BJC is arguably on stronger ground in its objection to the order made in paragraph 2 of Mr Justice Mackenzie's order; the order that it not incur any legally enforceable obligation to a third party exceeding $10,000 in respect of the drills without giving three days prior notice in writing to the applicant's solicitors or unless the Court otherwise orders.
It may be argued that, if BJC were to incur any obligation, it would not, without more, be enforceable against Aqwell. However the difficulty in formulating an order which would permit the incurring of only personal obligations but prevent the incurring of obligations which might be enforceable against the drills, for example a lien for repair, is obvious.
It may be that because of the argument I have mentioned, or for some other reason, this order will be altered on appeal. However I would not for that reason stay its operation pending the appeal; but I should add that I would not construe it as limiting the incurring of personal obligations by BJC where that would not affect any proprietary interest of Aqwell in any of the drills.
For the reasons I have given, I would refuse the application for the stay.
I turn then to the application for security for costs. There is nothing in my opinion to indicate that BJC is insolvent though there is some evidence that it has or has had financial difficulties. Moreover the effect of the stay order is to tie up, until the trial of the action, a proportion, perhaps a substantial proportion, of the monies which BJC would otherwise expect to receive from time to time in order to fund its continuing business, thus affecting its cash flow.

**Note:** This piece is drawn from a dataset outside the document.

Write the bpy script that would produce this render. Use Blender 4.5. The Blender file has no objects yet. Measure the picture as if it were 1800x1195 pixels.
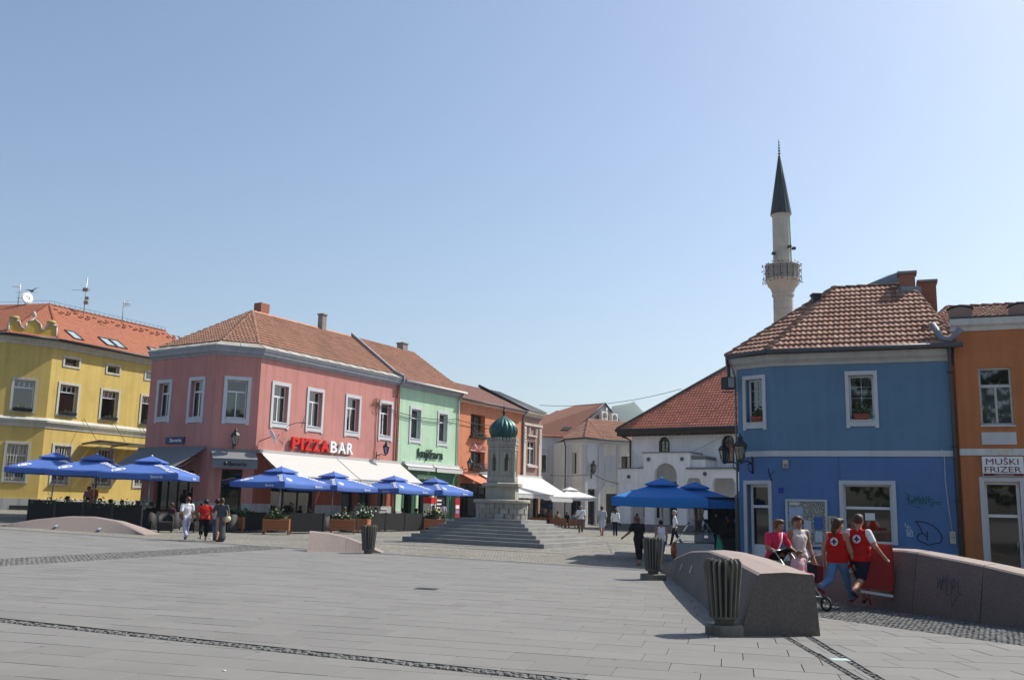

I do not think for those reasons that it is appropriate to order security for costs for this appeal and, consequently, I would refuse that application.
I mentioned earlier how these proceedings appear to be marked by expenditure of a substantial amount, perhaps an excessive amount, of time and money by lawyers. Only a small fraction of the 1,200 pages of documents put before me was relevant to either application. This tends to illustrate the point I have made. I indicated this to Mr Allen, the solicitor for BJC, and Mr Francis, counsel for Aqwell, and they both quite properly undertook, or I should say Mr Allen undertook and Mr Francis informed me that his solicitor undertook to the Court, not to charge their client for the preparation of those documents. Had those undertakings not been given, I may have made an order dealing with that matter.
In the circumstances, I make the following orders;
- Dismiss the application by BJC for a stay, pending hearing and determination of this appeal, of that part of his Honour Mr Justice Mackenzie's order of 6 November 2002 wherein, in paragraph 1 thereof, he extended the orders of his Honour Mr Justice Muir of 28 August 2002 by the inclusion of the words "all moneys received in relation to the three drills described in Exs 'PDR3', 'PDR4' and 'PDR5' to the affidavit of Peter Davis filed on 26 August 2002 ('the drills'), be deposited into bank account 281310214788" and that part of paragraph 2 of his Honour's order wherein he included the words "or the drills" in the phrase "or otherwise incur any legally enforceable obligation to a third party exceeding $10,000";
- Order that BJC pay to Aqwell the costs of this application excluding any costs of the preparation of two volumes of documents which Aqwell put before this Court;
- Dismiss the application by Aqwell for security in respect of the cost of this appeal;
- Order that Aqwell pay to BJC the costs of this application excluding any costs of the preparation of two volumes of documents which BJC put before this Court.